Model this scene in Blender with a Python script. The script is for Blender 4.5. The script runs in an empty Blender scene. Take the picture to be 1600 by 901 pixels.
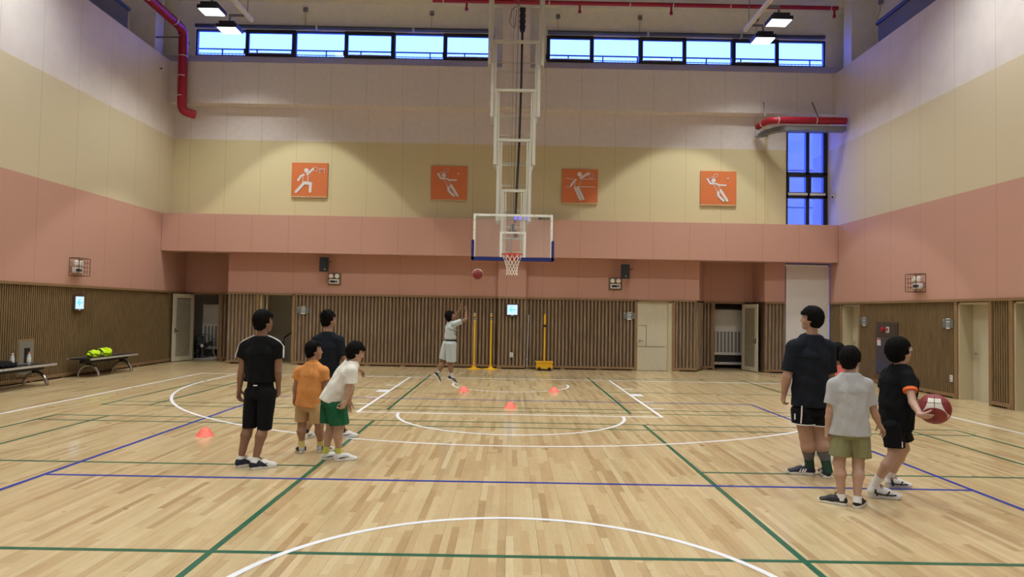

--*--

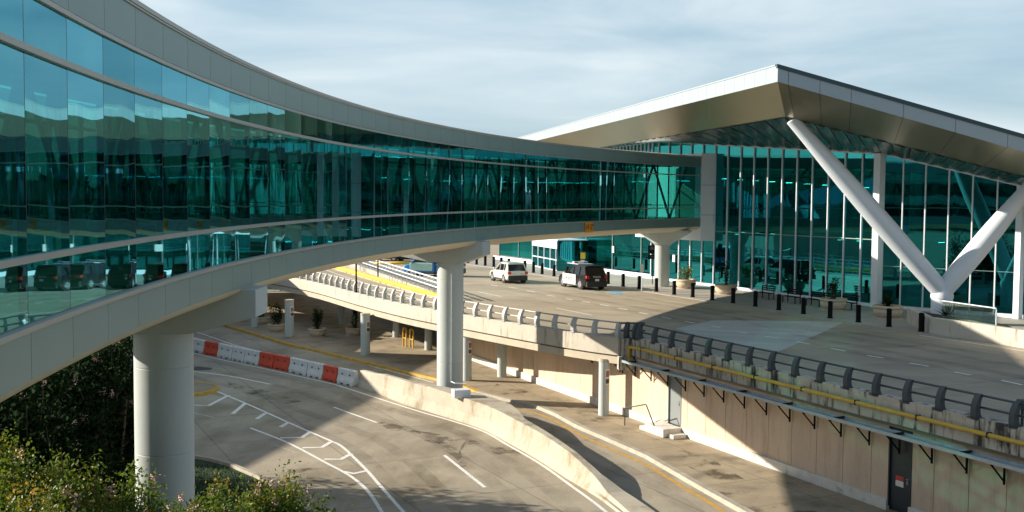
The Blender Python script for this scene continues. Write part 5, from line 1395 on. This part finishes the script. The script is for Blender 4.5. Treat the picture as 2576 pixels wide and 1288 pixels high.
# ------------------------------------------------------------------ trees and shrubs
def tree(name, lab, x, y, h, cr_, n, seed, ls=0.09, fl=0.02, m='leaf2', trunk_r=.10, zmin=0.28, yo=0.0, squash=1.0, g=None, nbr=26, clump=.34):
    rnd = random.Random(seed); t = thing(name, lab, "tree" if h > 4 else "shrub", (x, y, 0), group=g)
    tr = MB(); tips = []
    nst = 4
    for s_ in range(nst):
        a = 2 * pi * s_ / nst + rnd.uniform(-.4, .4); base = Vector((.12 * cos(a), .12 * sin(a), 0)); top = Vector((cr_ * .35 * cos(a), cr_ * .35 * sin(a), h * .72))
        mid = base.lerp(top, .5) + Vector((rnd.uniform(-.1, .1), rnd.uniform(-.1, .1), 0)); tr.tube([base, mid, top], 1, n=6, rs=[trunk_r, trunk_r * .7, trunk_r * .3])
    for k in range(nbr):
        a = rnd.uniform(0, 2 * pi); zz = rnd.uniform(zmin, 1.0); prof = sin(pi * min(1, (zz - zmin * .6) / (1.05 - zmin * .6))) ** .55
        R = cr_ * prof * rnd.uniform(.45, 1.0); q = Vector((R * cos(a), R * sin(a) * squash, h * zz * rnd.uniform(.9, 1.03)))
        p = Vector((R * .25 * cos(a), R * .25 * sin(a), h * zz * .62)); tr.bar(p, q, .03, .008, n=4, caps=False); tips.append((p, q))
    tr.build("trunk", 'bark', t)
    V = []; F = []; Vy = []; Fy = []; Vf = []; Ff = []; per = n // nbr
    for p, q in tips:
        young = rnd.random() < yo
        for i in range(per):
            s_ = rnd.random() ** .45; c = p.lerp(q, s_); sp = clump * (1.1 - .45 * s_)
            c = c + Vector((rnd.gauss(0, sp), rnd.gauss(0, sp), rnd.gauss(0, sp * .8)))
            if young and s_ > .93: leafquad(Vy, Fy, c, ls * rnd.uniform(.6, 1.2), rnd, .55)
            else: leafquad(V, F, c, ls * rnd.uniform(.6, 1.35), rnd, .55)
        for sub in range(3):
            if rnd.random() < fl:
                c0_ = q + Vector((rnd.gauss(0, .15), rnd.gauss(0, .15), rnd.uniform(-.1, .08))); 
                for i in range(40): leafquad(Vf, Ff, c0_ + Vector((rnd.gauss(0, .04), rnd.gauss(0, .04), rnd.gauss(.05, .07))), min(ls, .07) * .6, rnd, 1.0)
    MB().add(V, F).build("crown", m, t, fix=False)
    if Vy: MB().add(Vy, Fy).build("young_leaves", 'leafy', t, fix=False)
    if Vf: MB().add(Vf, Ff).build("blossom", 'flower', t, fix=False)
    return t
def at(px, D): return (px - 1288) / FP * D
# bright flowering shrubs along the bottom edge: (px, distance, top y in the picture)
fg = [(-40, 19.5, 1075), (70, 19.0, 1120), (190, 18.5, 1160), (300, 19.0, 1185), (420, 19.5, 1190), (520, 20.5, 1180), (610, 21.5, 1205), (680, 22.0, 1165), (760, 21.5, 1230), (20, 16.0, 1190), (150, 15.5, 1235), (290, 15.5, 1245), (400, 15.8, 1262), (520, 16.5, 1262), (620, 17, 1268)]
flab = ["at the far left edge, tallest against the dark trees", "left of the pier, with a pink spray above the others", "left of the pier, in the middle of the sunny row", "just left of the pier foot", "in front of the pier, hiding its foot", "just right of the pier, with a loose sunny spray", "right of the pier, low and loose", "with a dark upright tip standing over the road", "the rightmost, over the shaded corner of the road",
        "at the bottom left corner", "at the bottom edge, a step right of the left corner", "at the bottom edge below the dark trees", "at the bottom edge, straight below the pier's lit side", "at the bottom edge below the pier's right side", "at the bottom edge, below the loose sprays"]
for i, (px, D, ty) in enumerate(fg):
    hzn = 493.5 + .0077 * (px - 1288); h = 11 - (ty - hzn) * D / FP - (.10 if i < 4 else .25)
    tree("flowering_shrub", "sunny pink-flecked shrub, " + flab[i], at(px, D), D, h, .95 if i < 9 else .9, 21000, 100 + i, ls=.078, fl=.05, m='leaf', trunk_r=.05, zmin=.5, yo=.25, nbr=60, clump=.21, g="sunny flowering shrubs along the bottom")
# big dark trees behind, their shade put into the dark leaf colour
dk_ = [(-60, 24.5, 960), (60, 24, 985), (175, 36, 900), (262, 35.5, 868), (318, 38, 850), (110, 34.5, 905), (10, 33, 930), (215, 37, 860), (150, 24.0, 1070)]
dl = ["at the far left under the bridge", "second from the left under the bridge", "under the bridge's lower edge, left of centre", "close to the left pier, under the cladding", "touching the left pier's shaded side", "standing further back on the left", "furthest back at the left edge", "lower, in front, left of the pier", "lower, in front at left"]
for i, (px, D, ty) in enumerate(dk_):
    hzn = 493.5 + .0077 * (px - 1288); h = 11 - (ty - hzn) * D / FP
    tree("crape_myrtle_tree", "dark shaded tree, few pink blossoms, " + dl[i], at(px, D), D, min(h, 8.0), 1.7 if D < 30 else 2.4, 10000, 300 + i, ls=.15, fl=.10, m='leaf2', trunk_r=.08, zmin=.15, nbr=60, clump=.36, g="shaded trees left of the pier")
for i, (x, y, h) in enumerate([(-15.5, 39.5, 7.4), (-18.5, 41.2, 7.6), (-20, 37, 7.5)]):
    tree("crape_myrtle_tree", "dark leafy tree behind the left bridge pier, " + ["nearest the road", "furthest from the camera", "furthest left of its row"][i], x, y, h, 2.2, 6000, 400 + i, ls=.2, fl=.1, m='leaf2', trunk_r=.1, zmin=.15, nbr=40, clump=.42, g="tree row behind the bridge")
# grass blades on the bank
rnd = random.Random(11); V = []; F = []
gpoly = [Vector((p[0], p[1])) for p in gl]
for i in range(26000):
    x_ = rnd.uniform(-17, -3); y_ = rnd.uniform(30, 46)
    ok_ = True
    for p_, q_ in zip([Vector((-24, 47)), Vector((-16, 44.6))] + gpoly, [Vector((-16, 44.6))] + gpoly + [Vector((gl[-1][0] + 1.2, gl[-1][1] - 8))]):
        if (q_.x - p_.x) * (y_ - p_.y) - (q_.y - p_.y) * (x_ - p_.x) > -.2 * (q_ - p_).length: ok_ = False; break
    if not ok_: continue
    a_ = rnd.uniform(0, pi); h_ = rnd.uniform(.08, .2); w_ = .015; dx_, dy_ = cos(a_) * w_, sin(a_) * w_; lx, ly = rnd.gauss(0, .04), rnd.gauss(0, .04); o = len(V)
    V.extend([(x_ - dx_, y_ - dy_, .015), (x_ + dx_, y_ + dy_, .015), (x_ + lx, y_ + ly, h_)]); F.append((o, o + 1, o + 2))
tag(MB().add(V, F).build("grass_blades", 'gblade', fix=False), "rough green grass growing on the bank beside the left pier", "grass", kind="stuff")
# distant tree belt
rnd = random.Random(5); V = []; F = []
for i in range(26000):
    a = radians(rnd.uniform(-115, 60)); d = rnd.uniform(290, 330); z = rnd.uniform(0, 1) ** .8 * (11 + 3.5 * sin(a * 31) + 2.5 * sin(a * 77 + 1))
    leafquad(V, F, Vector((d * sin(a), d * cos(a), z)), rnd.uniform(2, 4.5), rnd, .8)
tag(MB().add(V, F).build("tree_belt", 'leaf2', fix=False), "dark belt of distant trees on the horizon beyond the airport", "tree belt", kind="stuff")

--*--

Look for the word "flowering" and return every line where it occurs.

| Completed exercise |
# bright flowering shrubs along the bottom edge: (px, distance, top y in the picture)
    tree("flowering_shrub", "sunny pink-flecked shrub, " + flab[i], at(px, D), D, h, .95 if i < 9 else .9, 21000, 100 + i, ls=.078, fl=.05, m='leaf', trunk_r=.05, zmin=.5, yo=.25, nbr=60, clump=.21, g="sunny flowering shrubs along the bottom")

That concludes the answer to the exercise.